Greg Cote

In My Opinion | Greg Cote

Faith of Miami Dolphins, Hurricanes fans won’t last forever

 
 

Miami Dolphins coach Joe Philbin talks to owner Stephen Ross before the team's game against the Houston Texans at Reliant Stadium in Houston on Sept. 9, 2012.
Miami Dolphins coach Joe Philbin talks to owner Stephen Ross before the team's game against the Houston Texans at Reliant Stadium in Houston on Sept. 9, 2012.
Joe Rimkus Jr. / Staff Photo
WEB VOTE Which team is in deeper trouble right now, the Miami Dolphins or Miami Hurricanes?

gcote@MiamiHerald.com

They are both selling patience. Are you buying? It doesn’t matter. You don’t have a choice. The two football teams America thinks of first when it thinks of Miami — the Dolphins and Hurricanes — are peddling patience because they don’t have any more choice but to offer it than fans do to accept it.

Patience is increasingly an unpopular, tough sell in sports, a lot to ask. Fans see patience not as a virtue but as an excuse to soften losing or buy time. If instant reward is the sexy red Maserati that will thrill you, patience is the steady gray sedan that will get you there … eventually … maybe.

Patience is especially hard for these two teams to peddle in this market because Canes folk and Dolfans are inclined to look back at a lot of lean years and think they’ve already done their penance — that’s it past time for a new run of good ol’ days.

UM’s most recent national title came in 2001 and its last finish in the national top 10 in ’03. That’s two or three player-generations ago on the college timeline. Any remaining vestiges of The U’s claim to swagger now have cobwebs.

The Dolphins have left their fans even more forlorn, last winning a playoff game in 2000, and now counting their most recent taste of NFL relevance as decades ago (plural), not years.

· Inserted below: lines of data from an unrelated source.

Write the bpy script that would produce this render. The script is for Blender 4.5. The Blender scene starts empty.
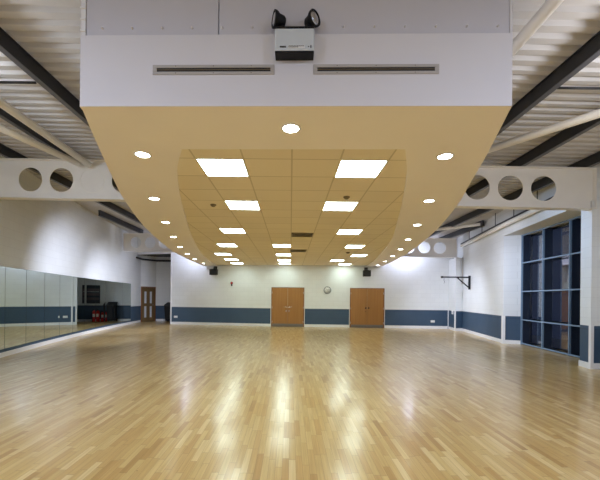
import bpy, bmesh, math, random
from mathutils import Vector, Matrix
random.seed(7)
scn = bpy.context.scene
COL = scn.collection

# ------------------------------------------------------------------ materials
def new_mat(name):
    m = bpy.data.materials.new(name); m.use_nodes = True
    nt = m.node_tree
    return m, nt, nt.nodes['Principled BSDF']

def plain(name, col, rough=0.5, metal=0.0, spec=0.5, noise=0.0, nscale=6.0, bump=0.0):
    m, nt, b = new_mat(name)
    b.inputs['Base Color'].default_value = (*col, 1)
    b.inputs['Roughness'].default_value = rough
    b.inputs['Metallic'].default_value = metal
    b.inputs['Specular IOR Level'].default_value = spec
    if noise or bump:
        g = nt.nodes.new('ShaderNodeNewGeometry')
        n = nt.nodes.new('ShaderNodeTexNoise')
        n.inputs['Scale'].default_value = nscale; n.inputs['Detail'].default_value = 5
        nt.links.new(g.outputs['Position'], n.inputs['Vector'])
        if noise:
            mx = nt.nodes.new('ShaderNodeMix'); mx.data_type = 'RGBA'
            mx.inputs[6].default_value = (*[c*(1-noise) for c in col], 1)
            mx.inputs[7].default_value = (*[min(1, c*(1+noise)) for c in col], 1)
            nt.links.new(n.outputs['Fac'], mx.inputs[0])
            nt.links.new(mx.outputs[2], b.inputs['Base Color'])
        if bump:
            bp = nt.nodes.new('ShaderNodeBump'); bp.inputs['Strength'].default_value = bump
            bp.inputs['Distance'].default_value = 0.002
            nt.links.new(n.outputs['Fac'], bp.inputs['Height'])
            nt.links.new(bp.outputs['Normal'], b.inputs['Normal'])
    return m

def emit(name, col, strength):
    m, nt, b = new_mat(name)
    b.inputs['Base Color'].default_value = (0.9, 0.9, 0.9, 1)
    b.inputs['Emission Color'].default_value = (*col, 1)
    b.inputs['Emission Strength'].default_value = strength
    return m

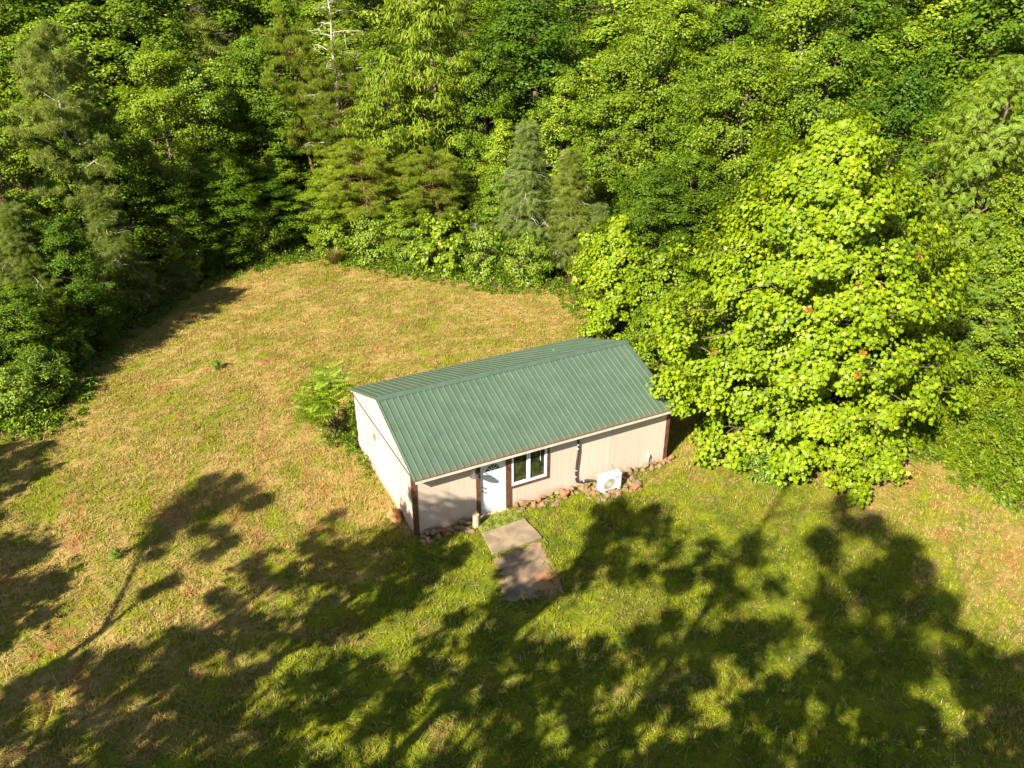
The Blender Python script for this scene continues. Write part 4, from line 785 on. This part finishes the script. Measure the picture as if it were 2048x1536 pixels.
# ------------------------------------------------------------------ slabs, post, stones
def concrete(name,c1,c2,stain=None):
    t=NT(name); p=t.pos(); a=t.noise(p,2.2,5,.65); b=t.noise(p,40,3,.7); c=t.mix(t.mr(a,.3,.7),c1,c2)
    if stain: 
        for s_ in stain: 
            vm=t.n('ShaderNodeVectorMath',operation='DISTANCE'); t.l(p,vm.inputs[0]); vm.inputs[1].default_value=s_[0]
            c=t.mix(t.math('MULTIPLY',t.mr(t.math('ADD',vm.outputs['Value'],t.math('MULTIPLY',t.noise(p,3,4),.6)),s_[1],s_[1]+.35,1,0),s_[2]),c,s_[3])
    return t.done(t.bsdf(c,.85,.25,t.math('ADD',a,b),.008))
def slab(name,poly,z0,z1,mat,label,cat,seed=0,sub=5,rag=.02):
    r_=random.Random(seed); pts=[]
    for i in range(len(poly)):
        a=poly[i]; b=poly[(i+1)%len(poly)]
        for k in range(sub): f_=k/sub; pts.append((a[0]*(1-f_)+b[0]*f_+r_.uniform(-rag,rag),a[1]*(1-f_)+b[1]*f_+r_.uniform(-rag,rag)))
    n=len(pts); g=MB().add([(x,y,z0) for x,y in pts]+[(x,y,z1) for x,y in pts],[tuple(range(n))[::-1],tuple(range(n,2*n))]+[(i,(i+1)%n,n+(i+1)%n,n+i) for i in range(n)])
    return tag(g.build(name,mat,None,.012),label,cat)
slab('concrete_step',[(1.90,-.90),(3.46,-.84),(3.52,-1.96),(1.77,-1.99)],-.1,.09,concrete('weathered concrete',(.17,.125,.08),(.28,.215,.14)),'tan concrete step slab lying in the grass before the white door','slab')
slab('mossy_slab',[(1.98,-.12),(3.50,-.12),(3.48,-.80),(1.93,-.88)],-.1,.035,concrete('mossy concrete',(.13,.15,.03),(.22,.22,.06)),'moss covered slab directly under the door sill','slab',1)
slab('patio_slab',[(1.80,-2.12),(3.42,-2.08),(3.2,-3.2),(2.92,-4.4),(2.1,-4.25),(1.22,-3.9),(1.6,-3.0)],-.1,.03,concrete('muddy concrete',(.17,.115,.075),(.28,.20,.125),[((2.75,-3.75,0),.55,.8,(.38,.16,.07)),((1.6,-3.75,0),.35,.7,(.10,.085,.085)),((2.7,-3.1,0),.35,.6,(.08,.06,.06))]),'dark muddy concrete pad stained with red clay, beyond the tan step slab','slab',2,9,.10)
# moss tufts on mossy slab
r_=np.random.RandomState(41); C3=np.stack([r_.uniform(1.98,3.48,60),r_.uniform(-.85,-.15,60),np.full(60,.05)],1)
V,Fx=cluster_leaves(r_,C3,np.full(60,.10),16,'oval',.05,.25); tag(link('moss',np_mesh('moss',V,[Fx],LM['weed'])),'green clover and moss over the slab at the door','moss',kind='stuff')
t=NT('log end wood'); p=t.obj(); lg=t.noise(t.scale(p,(10,10,1.2)),2,4); LOG=t.done(t.bsdf(t.mix(lg,(.30,.22,.14),(.48,.38,.26)),.85,.15,lg,.02))
MB().lathe((0,0,0),[(.118,-.1),(.114,.1),(.108,.3),(.11,.45),(.104,.468),(.05,.474),(0,.474)],20).build('log_post',LOG,None,smooth=True,loc=(1.93,-.40,0)); tag(COL.objects['log_post'],'short upright cut log at the left foot of the door','log')
import bmesh
def rock_mesh(seed):
    r=random.Random(seed); bm=bmesh.new(); bmesh.ops.create_icosphere(bm,subdivisions=2,radius=1)
    pl=[(Vector((r.gauss(0,1),r.gauss(0,1),r.gauss(0,1))).normalized(),r.uniform(.45,.8)) for _ in range(14)]
    for v in bm.verts:
        for n_,d_ in pl:
            e_=v.co.dot(n_)
            if e_>d_: v.co-=n_*(e_-d_)
        v.co*=1+r.uniform(-.015,.015)
    me=bpy.data.meshes.new('stone'); bm.to_mesh(me); bm.free()
    return me
t=NT('fieldstone'); p=t.obj(); oi=t.n('ShaderNodeObjectInfo').outputs['Random']; a=t.noise(p,1.4,5,.65); b=t.noise(p,7,4,.7)
c=t.mix(oi,(.29,.175,.10),(.28,.215,.14)); oi2=t.math('FRACT',t.math('MULTIPLY',oi,7.7)); c=t.mix(t.mr(oi2,.7,.95,0,.8),c,(.40,.17,.07)); c=t.mix(t.mr(a,.45,.75,0,.45),c,(.24,.13,.07)); c=t.mix(t.mr(b,.5,.75,0,.4),c,(.42,.33,.23))
STONE=t.done(t.bsdf(c,.85,.2,b,.06))
RM=[rock_mesh(i) for i in range(8)]
for m_ in RM: m_.materials.append(STONE)
rr=random.Random(12)
def stone(x,y,z,s,label,group=None,rot=None,mesh=None):
    o=bpy.data.objects.new('stone',mesh or RM[rr.randrange(8)]); COL.objects.link(o); o.location=(x,y,z); o.scale=s; o.rotation_euler=rot or (rr.uniform(-.5,.5),rr.uniform(-.4,.4),rr.uniform(0,6.28)); tag(o,label,'stone',group); return o
def heap(x0,x1,y0,y1,n,z,label,group,s0=.09,s1=.17,tiers=1,zfun=None):
    P=[];tries=0
    while len(P)<n and tries<6000:
        tries+=1; x,y=rr.uniform(x0,x1),rr.uniform(y0,y1); s=rr.uniform(s0,s1); 
        if all((x-a)**2+(y-b)**2>((s+c_)*.62)**2 for a,b,c_ in P): P.append((x,y,s))
    for x,y,s in P:
        k=(y-y0)/(y1-y0) if y1>y0 else 0
        stone(x,y,z+.13*k*tiers+s*.15,(s*rr.uniform(1.0,1.9),s*rr.uniform(.8,1.3),s*rr.uniform(.45,1.0)),label,group)
heap(.05,1.75,-.5,-.1,17,.0,'fieldstone in the loose row under the front wall left of the door','stones left of the door')
heap(3.5,6.1,-.42,-.08,30,.0,'fieldstone in the row under the front wall between door and heat pump','stones between the door and the heat pump',.07,.14,1)
heap(6.0,8.0,-1.12,-.12,52,.0,'fieldstone in the heap around the white heat pump unit','stones under the heat pump',.08,.155,.6)
heap(8.0,9.9,-.34,-.05,15,.0,'fieldstone in the thin line under the front wall near its right corner','stones by the right corner',.07,.15)
stone(5.35,-.3,.13,(.25,.19,.14),'large orange rounded stone against the front wall left of the black pipe',rot=(.3,0,.3),mesh=RM[1])
stone(4.75,-.62,.05,(.26,.12,.08),'long flat orange stone lying in the grass right of the door',rot=(.1,.1,.35),mesh=RM[2])
stone(7.72,-1.05,.12,(.24,.2,.16),'reddish brown square stone at the right front of the heap',rot=(.5,.1,.2),mesh=RM[3])
stone(1.62,-.62,.06,(.20,.10,.09),'oblong tan stone lying askew left of the log post',rot=(.1,.2,-.6),mesh=RM[4])
stone(8.05,-.42,.10,(.30,.16,.05),'flat tilted tan flagstone right of the heat pump',rot=(.7,.1,.9),mesh=RM[5])
t=NT('red clay boulder'); p=t.obj(); a=t.noise(p,1.6,5,.65); BO=t.done(t.bsdf(t.mix(a,(.36,.15,.055),(.48,.26,.11)),.9,.1,a,.1))
bm_=rock_mesh(33); bm_.materials.append(BO); tag(link('boulder',bm_,loc=(-.22,1.25,.05)),'big rusty orange boulder against the white gable wall','boulder'); COL.objects['boulder'].scale=(.34,.58,.42)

And yet here we go again, right? That’s what you’re thinking.

UM and the Dolphins’ Lost Weekend just past was about more than the scoreboard. It was about fans’ hope, too. Right?

After all, the Canes’ 52-13 loss at Kansas State was their worst margin of defeat in five years and most points given up since 1998.

The Dolphins’ 30-10 loss at Houston a day later was Miami’s most lopsided season-opening defeat since 1988.

Patience, though. Please?

Heck, even President Barack Obama is asking for patience in terms of the nation’s economic recovery, saying, “America, I never said this journey would be easy.” The thing is, voters can decide in 55 days if they buy Obama’s call for patience.

UM and Dolphins fans can only trust their teams’ leaders or not, but in either case can only wait and hope.

“We’re in it for the long haul. We’ll get this fixed,” UM coach Al Golden said this week, mostly of a defense that has allowed 84 points in two games.

Said Dolphins coach Joe Philbin in his postmortem: “We were looking to have a reference point to find out exactly where we are. We have a lot of work to do.”

Each team’s call for patience is justified.

The Canes are very young all over the field, babies needing time to grow. But UM can look you in the eye when asking for patience because it has the talent to suggest there will be a reward waiting. Stephen Morris, in his first full season as starting quarterback, already is better than predecessor Jacory Harris ever was. Running back Duke Johnson and cornerback Tracy Howard, both true freshmen, embody a new wave of Canes with the potential to suggest (much) better days are coming. And Golden has a history of recruiting and turnarounds to present a track record on which to hang your faith.

The Dolphins are very young at the one position that matters disproportionately in the modern NFL: quarterback. Sunday accurately reflected that there will be growing pains as Ryan Tannehill develops. Growing pains because his being a receiver-turned-quarterback makes him inexperienced even by rookie-passer standards. And growing pains because Miami’s lack of a premier No.1 receiver hampers Tannehill’s growth, fixing more of the burden on him. You’d be amazed how much better Tannehill would instantly be if he had, say, Andre Johnson at the end of those passes like Houston did Sunday.